Records with scene code
---

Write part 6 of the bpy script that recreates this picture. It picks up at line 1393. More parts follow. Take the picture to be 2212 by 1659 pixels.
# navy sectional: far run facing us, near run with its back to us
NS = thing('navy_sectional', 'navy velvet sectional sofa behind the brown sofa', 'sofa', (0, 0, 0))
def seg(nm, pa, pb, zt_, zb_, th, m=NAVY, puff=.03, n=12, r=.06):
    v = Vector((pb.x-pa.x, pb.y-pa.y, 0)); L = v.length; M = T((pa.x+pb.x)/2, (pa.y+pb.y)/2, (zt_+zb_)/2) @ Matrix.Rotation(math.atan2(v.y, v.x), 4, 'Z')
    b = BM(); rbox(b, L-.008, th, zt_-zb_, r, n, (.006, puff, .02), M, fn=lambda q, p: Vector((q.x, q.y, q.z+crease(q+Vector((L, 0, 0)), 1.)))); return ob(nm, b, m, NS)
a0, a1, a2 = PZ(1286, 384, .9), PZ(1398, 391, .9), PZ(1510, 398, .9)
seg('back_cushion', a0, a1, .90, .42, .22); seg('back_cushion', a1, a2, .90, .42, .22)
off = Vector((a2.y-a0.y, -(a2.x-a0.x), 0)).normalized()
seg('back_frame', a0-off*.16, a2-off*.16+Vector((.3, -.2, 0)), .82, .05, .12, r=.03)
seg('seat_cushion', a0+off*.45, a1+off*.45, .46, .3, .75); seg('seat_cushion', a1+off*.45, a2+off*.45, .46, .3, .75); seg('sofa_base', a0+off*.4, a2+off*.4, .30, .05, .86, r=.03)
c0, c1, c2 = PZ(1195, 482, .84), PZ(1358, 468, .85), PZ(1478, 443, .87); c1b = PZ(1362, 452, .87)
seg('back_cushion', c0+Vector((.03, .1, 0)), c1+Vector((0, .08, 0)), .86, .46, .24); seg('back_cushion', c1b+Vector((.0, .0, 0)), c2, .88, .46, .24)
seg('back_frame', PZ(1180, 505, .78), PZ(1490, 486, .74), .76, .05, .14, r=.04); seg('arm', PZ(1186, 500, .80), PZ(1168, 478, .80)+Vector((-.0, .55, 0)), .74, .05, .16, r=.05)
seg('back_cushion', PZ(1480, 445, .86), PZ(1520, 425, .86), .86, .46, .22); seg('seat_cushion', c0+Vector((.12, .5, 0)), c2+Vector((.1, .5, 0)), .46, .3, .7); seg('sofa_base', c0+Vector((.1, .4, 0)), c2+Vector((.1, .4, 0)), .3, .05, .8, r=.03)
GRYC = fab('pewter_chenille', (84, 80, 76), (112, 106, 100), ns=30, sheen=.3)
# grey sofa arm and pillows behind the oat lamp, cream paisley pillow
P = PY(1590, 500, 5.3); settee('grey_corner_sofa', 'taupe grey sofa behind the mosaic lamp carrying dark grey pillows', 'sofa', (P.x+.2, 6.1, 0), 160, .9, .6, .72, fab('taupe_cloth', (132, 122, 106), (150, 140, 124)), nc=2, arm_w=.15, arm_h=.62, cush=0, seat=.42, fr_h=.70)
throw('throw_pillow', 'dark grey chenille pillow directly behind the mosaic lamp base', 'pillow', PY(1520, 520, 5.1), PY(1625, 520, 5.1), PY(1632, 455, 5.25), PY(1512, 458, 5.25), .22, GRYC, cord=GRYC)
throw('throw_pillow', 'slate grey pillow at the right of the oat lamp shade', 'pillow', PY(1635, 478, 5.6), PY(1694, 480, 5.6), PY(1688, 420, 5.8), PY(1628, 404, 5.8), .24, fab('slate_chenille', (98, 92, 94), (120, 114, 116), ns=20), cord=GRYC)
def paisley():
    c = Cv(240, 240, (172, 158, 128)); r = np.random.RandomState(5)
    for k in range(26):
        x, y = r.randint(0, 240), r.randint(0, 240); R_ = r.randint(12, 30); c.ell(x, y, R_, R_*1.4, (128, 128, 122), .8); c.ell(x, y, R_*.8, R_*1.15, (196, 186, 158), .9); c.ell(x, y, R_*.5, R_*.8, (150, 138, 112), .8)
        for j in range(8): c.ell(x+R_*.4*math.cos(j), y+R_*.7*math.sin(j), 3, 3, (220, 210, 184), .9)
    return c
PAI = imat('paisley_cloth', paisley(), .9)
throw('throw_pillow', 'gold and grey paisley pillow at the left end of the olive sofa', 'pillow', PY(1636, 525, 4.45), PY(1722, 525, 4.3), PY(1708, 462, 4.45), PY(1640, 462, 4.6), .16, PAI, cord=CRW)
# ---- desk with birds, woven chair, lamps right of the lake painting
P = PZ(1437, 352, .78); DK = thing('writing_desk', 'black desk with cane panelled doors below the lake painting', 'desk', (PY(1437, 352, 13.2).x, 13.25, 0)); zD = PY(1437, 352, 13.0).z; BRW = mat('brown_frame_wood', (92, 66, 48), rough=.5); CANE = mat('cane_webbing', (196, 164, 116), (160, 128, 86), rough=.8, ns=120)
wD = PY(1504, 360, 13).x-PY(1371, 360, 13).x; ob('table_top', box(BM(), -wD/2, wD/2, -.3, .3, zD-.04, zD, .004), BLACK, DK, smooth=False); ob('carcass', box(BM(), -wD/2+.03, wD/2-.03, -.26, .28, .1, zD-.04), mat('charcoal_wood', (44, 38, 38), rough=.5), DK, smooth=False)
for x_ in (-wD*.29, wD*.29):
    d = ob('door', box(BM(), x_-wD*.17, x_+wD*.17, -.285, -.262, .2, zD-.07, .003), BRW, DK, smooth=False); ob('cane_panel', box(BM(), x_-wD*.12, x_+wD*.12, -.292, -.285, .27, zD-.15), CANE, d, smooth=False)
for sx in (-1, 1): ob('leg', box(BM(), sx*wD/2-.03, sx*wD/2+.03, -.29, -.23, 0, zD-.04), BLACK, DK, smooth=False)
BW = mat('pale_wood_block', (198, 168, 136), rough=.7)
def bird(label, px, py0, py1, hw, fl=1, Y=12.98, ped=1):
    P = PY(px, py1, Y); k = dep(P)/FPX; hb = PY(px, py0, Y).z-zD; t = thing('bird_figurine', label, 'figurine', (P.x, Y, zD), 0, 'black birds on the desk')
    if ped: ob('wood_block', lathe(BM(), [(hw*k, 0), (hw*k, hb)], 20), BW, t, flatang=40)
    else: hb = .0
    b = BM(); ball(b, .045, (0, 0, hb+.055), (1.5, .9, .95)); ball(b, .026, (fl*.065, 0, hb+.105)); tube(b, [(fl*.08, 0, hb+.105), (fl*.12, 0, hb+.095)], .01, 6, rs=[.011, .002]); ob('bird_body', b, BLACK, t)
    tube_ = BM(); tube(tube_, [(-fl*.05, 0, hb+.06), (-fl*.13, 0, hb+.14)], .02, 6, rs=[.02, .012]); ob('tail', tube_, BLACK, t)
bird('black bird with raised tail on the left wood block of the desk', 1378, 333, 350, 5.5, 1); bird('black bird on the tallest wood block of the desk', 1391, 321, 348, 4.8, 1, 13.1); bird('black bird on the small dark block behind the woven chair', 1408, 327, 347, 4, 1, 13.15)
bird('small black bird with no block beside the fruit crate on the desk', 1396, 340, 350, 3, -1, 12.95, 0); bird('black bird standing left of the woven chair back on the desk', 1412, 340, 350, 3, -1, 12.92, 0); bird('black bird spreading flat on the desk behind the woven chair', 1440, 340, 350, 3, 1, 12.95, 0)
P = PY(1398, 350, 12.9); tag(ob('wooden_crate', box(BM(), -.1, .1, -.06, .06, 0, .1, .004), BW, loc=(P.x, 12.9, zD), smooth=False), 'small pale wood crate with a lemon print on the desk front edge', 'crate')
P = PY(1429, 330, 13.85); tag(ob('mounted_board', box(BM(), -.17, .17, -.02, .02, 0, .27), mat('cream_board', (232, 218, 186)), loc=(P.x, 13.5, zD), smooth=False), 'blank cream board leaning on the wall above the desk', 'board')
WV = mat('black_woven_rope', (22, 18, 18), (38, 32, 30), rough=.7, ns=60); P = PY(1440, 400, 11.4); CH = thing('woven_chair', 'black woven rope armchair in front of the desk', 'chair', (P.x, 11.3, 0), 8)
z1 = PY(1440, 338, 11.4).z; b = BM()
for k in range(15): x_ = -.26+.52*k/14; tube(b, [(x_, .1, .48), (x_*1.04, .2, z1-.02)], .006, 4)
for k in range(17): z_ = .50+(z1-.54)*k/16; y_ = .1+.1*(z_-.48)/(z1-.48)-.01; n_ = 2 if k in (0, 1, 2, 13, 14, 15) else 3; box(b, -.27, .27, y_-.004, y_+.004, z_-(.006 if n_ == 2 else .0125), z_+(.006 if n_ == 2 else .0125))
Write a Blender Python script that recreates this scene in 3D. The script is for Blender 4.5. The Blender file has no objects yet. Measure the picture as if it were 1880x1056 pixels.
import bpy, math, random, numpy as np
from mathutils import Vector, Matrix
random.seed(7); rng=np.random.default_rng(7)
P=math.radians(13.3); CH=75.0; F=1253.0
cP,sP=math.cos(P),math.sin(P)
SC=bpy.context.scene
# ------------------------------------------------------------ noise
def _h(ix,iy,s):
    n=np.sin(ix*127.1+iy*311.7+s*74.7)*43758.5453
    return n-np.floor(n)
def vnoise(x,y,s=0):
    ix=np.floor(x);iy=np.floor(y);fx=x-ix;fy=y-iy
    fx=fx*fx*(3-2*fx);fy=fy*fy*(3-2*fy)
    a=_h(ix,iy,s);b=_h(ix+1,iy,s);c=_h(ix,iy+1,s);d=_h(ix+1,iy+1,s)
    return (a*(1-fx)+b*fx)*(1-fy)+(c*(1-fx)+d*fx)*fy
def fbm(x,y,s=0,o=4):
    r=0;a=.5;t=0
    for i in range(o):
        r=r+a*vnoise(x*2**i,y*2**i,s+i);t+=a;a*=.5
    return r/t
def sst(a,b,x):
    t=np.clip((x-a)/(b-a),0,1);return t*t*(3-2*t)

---

Directions for this task: Copy all lines from the material that include "Write".

Solved exercise:
Write part 6 of the bpy script that recreates this picture. It picks up at line 1393. More parts follow. Take the picture to be 2212 by 1659 pixels.
Write a Blender Python script that recreates this scene in 3D. The script is for Blender 4.5. The Blender file has no objects yet. Measure the picture as if it were 1880x1056 pixels.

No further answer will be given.